Gera um misto de incômodo com apreensão a constatação de que a maior potência do planeta atravessa uma séria crise de comando que, a depender dos resultados, poderá se perpetuar ao longo dos anos. Tanto o atual presidente, o democrata Joe Biden, quanto seu adversário, o ex-presidente republicano Donald Trump, não têm os requisitos mínimos para ocupar o cargo. O debate da noite de quinta-feira, 27 de junho, explicitou de maneira crua essa impactante realidade.
O embate foi duro e revelou as limitações dos dois candidatos. Agressividade e troca de ofensas deram o tom do evento. No limite, Trump mostrou o mesmo de sempre - atacando e mentindo - enquanto Biden mostrou dificuldades em desenvolver linhas de raciocínio que possibilitassem sequer defender suas propostas. Terrível.
Questões graves emergem do quadro atual. A mais relevante - os democratas poderiam trabalhar em tempo hábil um nome alternativo para concorrer no lugar do atual presidente, que não conseguiu rebater as mentiras de Trump?
Há, nesse exato momento, um debate interno no partido Democrata justamente para se discutir uma possível mudança de candidato. Seria inédito e que mostraria a fragilidade da legenda - e do sistema partidário e eleitoral norte-americano como um todo.
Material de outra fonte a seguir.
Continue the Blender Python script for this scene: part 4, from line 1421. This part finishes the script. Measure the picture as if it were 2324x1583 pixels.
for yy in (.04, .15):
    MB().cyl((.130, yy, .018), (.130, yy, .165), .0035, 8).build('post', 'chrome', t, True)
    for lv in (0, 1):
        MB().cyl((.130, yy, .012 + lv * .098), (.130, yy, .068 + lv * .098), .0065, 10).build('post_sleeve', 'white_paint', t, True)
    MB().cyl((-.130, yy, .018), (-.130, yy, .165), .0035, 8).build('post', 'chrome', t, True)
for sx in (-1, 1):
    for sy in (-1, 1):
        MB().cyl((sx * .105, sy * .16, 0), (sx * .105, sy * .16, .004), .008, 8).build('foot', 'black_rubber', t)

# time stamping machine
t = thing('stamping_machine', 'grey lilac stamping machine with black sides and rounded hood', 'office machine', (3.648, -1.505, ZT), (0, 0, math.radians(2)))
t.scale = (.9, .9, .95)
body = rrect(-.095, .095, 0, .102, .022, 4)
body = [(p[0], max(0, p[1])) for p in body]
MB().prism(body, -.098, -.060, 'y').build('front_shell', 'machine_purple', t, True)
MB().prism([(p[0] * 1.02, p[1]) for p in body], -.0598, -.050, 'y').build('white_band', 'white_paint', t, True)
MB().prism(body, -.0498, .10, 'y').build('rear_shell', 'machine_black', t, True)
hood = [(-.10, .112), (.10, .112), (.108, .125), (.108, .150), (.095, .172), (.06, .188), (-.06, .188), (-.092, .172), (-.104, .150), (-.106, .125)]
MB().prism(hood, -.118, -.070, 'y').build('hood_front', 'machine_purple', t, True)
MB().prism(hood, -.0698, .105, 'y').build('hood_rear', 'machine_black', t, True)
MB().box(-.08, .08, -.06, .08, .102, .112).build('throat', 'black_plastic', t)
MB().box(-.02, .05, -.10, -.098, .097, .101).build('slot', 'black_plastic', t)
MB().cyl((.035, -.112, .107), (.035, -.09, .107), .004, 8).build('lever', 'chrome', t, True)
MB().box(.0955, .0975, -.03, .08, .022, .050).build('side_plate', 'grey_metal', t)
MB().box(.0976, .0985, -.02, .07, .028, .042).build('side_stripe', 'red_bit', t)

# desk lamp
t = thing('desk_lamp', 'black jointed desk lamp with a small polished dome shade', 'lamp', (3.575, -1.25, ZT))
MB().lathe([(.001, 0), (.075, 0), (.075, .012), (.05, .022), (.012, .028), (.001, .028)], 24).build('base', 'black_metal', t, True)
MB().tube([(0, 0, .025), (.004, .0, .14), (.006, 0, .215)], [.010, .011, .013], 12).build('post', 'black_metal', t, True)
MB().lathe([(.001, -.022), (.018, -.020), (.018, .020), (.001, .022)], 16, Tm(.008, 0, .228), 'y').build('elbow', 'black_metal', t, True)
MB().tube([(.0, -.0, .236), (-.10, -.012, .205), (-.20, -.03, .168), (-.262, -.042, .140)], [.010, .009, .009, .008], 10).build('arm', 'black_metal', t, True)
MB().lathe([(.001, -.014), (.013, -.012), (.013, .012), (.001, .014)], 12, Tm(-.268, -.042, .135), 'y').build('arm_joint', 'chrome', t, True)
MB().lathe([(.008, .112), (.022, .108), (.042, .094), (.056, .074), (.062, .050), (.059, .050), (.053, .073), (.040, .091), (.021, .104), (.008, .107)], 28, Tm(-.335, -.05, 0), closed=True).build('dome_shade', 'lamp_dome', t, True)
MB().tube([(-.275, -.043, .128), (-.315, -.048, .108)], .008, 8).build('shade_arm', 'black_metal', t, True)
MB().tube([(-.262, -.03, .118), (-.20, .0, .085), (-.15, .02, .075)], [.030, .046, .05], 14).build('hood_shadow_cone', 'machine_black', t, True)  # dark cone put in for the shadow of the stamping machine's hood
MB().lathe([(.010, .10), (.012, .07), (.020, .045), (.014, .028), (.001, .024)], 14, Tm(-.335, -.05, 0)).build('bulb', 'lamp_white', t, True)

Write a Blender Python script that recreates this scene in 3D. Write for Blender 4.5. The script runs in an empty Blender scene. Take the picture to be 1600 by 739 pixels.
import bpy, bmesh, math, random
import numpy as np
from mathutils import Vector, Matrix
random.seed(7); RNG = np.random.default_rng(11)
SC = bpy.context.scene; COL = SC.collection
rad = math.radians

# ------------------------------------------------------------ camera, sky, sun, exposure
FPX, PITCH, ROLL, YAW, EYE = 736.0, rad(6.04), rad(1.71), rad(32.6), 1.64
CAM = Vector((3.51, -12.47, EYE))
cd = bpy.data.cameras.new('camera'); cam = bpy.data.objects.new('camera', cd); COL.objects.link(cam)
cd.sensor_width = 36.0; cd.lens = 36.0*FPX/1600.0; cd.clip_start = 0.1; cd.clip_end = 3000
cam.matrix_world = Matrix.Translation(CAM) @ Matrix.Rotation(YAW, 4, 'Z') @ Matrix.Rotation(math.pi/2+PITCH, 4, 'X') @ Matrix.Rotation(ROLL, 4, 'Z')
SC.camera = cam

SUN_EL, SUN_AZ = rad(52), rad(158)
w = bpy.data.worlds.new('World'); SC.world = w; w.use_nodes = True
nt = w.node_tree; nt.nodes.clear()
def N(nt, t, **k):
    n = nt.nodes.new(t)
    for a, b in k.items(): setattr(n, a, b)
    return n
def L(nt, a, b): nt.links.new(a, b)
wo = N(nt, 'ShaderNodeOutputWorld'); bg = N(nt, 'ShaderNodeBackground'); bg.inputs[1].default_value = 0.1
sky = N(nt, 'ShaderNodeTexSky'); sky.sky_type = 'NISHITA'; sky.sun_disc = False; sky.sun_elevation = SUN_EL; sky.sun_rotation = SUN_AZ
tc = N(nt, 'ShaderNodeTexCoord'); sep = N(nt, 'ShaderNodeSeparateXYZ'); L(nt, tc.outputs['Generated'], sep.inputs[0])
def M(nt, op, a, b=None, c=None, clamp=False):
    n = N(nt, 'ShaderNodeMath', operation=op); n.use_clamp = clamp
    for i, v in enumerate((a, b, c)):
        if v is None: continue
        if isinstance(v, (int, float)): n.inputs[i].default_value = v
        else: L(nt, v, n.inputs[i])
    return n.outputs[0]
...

O pleito norte-americano, ao que tudo indica, replica uma realidade global. A polarização está presente e o debate efetivo e real em torno dos grandes temas perde espaço para questões menores - vale mais vender um produto como um iogurte ou um sabonete do que discutir questões reais, como economia, guerras ou problemas sociais.
A pobreza do debate eleitoral dos Estados Unidos pode ser resumida nas palavras do jornalista Thomas Friedman, do New York Times. Em suas palavras, “Assisti ao debate Biden-Trump sozinho em um quarto de hotel em Lisboa, e isso me fez chorar. Não consigo me lembrar de um momento mais doloroso na política de campanha presidencial americana em minha vida — precisamente por causa do que ele revelou: Joe Biden, um bom homem e um bom presidente, não tem nada a ver com concorrer à reeleição. E Donald Trump, um homem malicioso e um presidente mesquinho, não aprendeu nada e não esqueceu nada.”
Biden segue? Hoje, pouco provável. Trump ganha? Hoje, uma realidade palpável. O fato é que a propalada democracia americana, tal qual a conhecemos, não é a mesma. Michele Obama vem aí?